JOB
Starting with the first line below, extract each line through the one that contains "random.seed(7)", inclusive, excluding pictures.
— BEGIN —
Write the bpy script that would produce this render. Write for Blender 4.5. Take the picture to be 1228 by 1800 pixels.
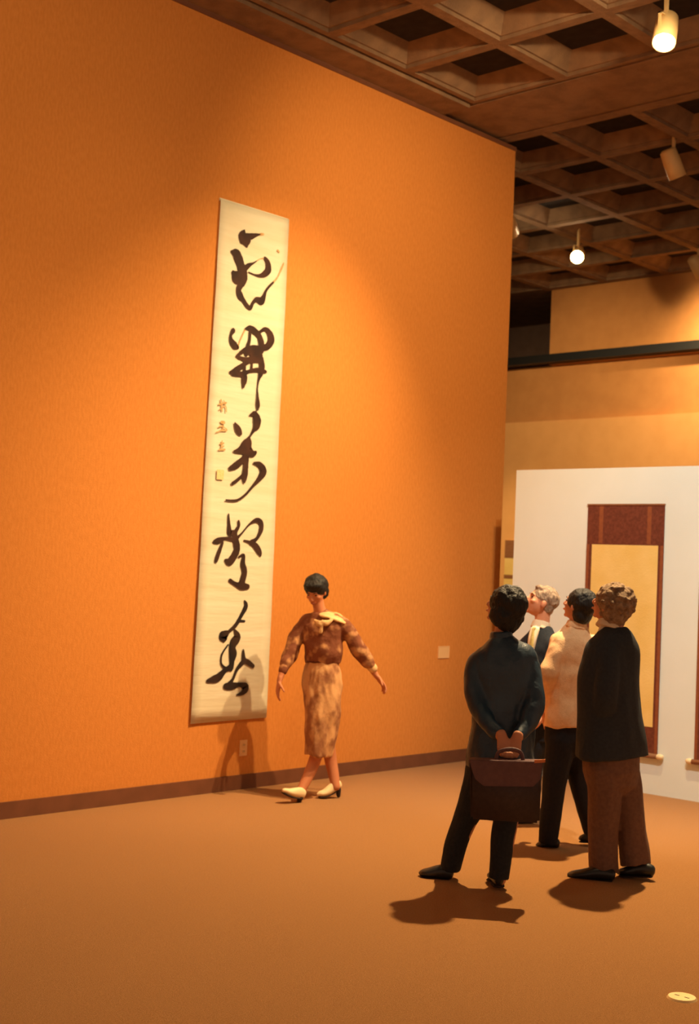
import bpy, bmesh, math, random
from math import sin, cos, pi, radians
from mathutils import Vector, Matrix, noise
for o in list(bpy.data.objects): bpy.data.objects.remove(o)
C = bpy.context.scene.collection
SC = bpy.context.scene
random.seed(7)

# ------------------------------------------------------------------ camera
cam = bpy.data.objects.new('camera', bpy.data.cameras.new('camera')); C.objects.link(cam)
yaw, pitch, roll = radians(43.007), radians(2.434), radians(2.395)
fw = Vector((-sin(yaw) * cos(pitch), cos(yaw) * cos(pitch), sin(pitch)))
rt = Vector((cos(yaw), sin(yaw), 0)); up = rt.cross(fw)
r2 = rt * cos(roll) + up * sin(roll); u2 = -rt * sin(roll) + up * cos(roll)
M = Matrix((r2, u2, -fw)).transposed().to_4x4(); M.translation = Vector((7.2283, 0, 1.66))
cam.matrix_world = M
cam.data.sensor_fit = 'VERTICAL'; cam.data.sensor_height = 36; cam.data.lens = 2320.7 * 36 / 1800
cam.data.clip_end = 100
cam.data.dof.use_dof = True; cam.data.dof.focus_distance = 5.5; cam.data.dof.aperture_fstop = 4.0
SC.camera = cam

# ------------------------------------------------------------------ world, exposure
w = bpy.data.worlds.new('world'); SC.world = w; w.use_nodes = True
w.node_tree.nodes['Background'].inputs[0].default_value = (1.0, 0.62, 0.40, 1)
w.node_tree.nodes['Background'].inputs[1].default_value = 0.24
SC.view_settings.view_transform = 'Standard'; SC.view_settings.look = 'None'
SC.view_settings.gamma = 1; SC.view_settings.use_curve_mapping = False
SC.view_settings.exposure = 1.0
WARM = (1.0, 0.70, 0.36)
CEIL = 5.647; SLAB = 5.99
# every lamp: place, aim, energy, cone (degrees), blend, housing colour
LAMPS = [
 dict(at=(2.67, 7.84, 5.40), aim=(3.7, 5.2, 0.6), e=1080, cone=120, blend=0.9, body='cream'),
 dict(at=(1.23, 10.52, 5.42), aim=(2.2, 13.5, 0.0), e=100, cone=60, blend=0.8, body='cream'),
 dict(at=(-1.34, 12.91, 5.42), aim=(3.6, 4.0, 1.0), e=70, cone=60, blend=0.8, body='cream'),
 dict(at=(-0.48, 14.18, 5.42), aim=(-0.1, 15.3, 4.0), e=180, cone=156, blend=1.0, body='cream'),
 dict(at=(-1.22, 11.40, 5.42), aim=(-2.7, 15.2, 3.2), e=210, cone=84, blend=1.0, body='cream'),
 dict(at=(3.55, 7.4, 5.50), aim=(0.0, 6.74, 2.15), e=540, cone=58, blend=1.0, body='cream'),
 dict(at=(2.75, 4.6, 5.35), aim=(0.0, 6.0, 1.6), e=45, cone=90, blend=1.0, body='cream'),
 dict(at=(4.3, 6.0, 5.35), aim=(2.5, 8.9, 1.7), e=430, cone=62, blend=0.9, body='cream', col=(1.0, 0.95, 0.80)),
 dict(at=(3.4, 2.9, 5.35), aim=(0.0, 5.0, 3.6), e=80, cone=105, blend=1.0, body='cream'),  # unseen washer, added to brighten the near wall in place of ambient
 dict(at=(3.9, 6.6, 5.35), aim=(0.0, 8.5, 3.8), e=300, cone=76, blend=1.0, body='cream'),  # unseen washer, added to brighten the far wall in place of ambient
 dict(at=(-3.0, 12.5, 5.35), aim=(-3.9, 15.2, 0.4), e=270, cone=50, blend=1.0, body='cream'),  # added out of sight behind the wall to brighten the low back wall
]

# ------------------------------------------------------------------ materials
def mat(name, col, rough=0.8, col2=None, scale=20.0, bump=0.0, bscale=None, stretch=(1, 1, 1), spec=0.3, metal=0.0, sheen=0.0, ramp=(0.35, 0.65), detail=4):
    m = bpy.data.materials.new(name); m.use_nodes = True
    nt = m.node_tree; b = nt.nodes['Principled BSDF']
    b.inputs['Base Color'].default_value = (*col, 1); b.inputs['Roughness'].default_value = rough
    b.inputs['Specular IOR Level'].default_value = spec; b.inputs['Metallic'].default_value = metal
    if sheen: b.inputs['Sheen Weight'].default_value = sheen
    tc = nt.nodes.new('ShaderNodeTexCoord'); mp = nt.nodes.new('ShaderNodeMapping')
    mp.inputs['Scale'].default_value = stretch; nt.links.new(tc.outputs['Object'], mp.inputs[0])
    if col2:
        n = nt.nodes.new('ShaderNodeTexNoise'); n.inputs['Scale'].default_value = scale; n.inputs['Detail'].default_value = detail
        r = nt.nodes.new('ShaderNodeValToRGB')
        r.color_ramp.elements[0].position = ramp[0]; r.color_ramp.elements[1].position = ramp[1]
        r.color_ramp.elements[0].color = (*col, 1); r.color_ramp.elements[1].color = (*col2, 1)
        nt.links.new(mp.outputs[0], n.inputs['Vector']); nt.links.new(n.outputs['Fac'], r.inputs[0]); nt.links.new(r.outputs[0], b.inputs['Base Color'])
    if bump:
        n = nt.nodes.new('ShaderNodeTexNoise'); n.inputs['Scale'].default_value = bscale or scale; n.inputs['Detail'].default_value = 3
        k = nt.nodes.new('ShaderNodeBump'); k.inputs['Strength'].default_value = bump; k.inputs['Distance'].default_value = 0.01
        nt.links.new(mp.outputs[0], n.inputs['Vector']); nt.links.new(n.outputs['Fac'], k.inputs['Height']); nt.links.new(k.outputs[0], b.inputs['Normal'])
    return m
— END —
EXERCISE OUTPUT
Write the bpy script that would produce this render. Write for Blender 4.5. Take the picture to be 1228 by 1800 pixels.
import bpy, bmesh, math, random
from math import sin, cos, pi, radians
from mathutils import Vector, Matrix, noise
for o in list(bpy.data.objects): bpy.data.objects.remove(o)
C = bpy.context.scene.collection
SC = bpy.context.scene
random.seed(7)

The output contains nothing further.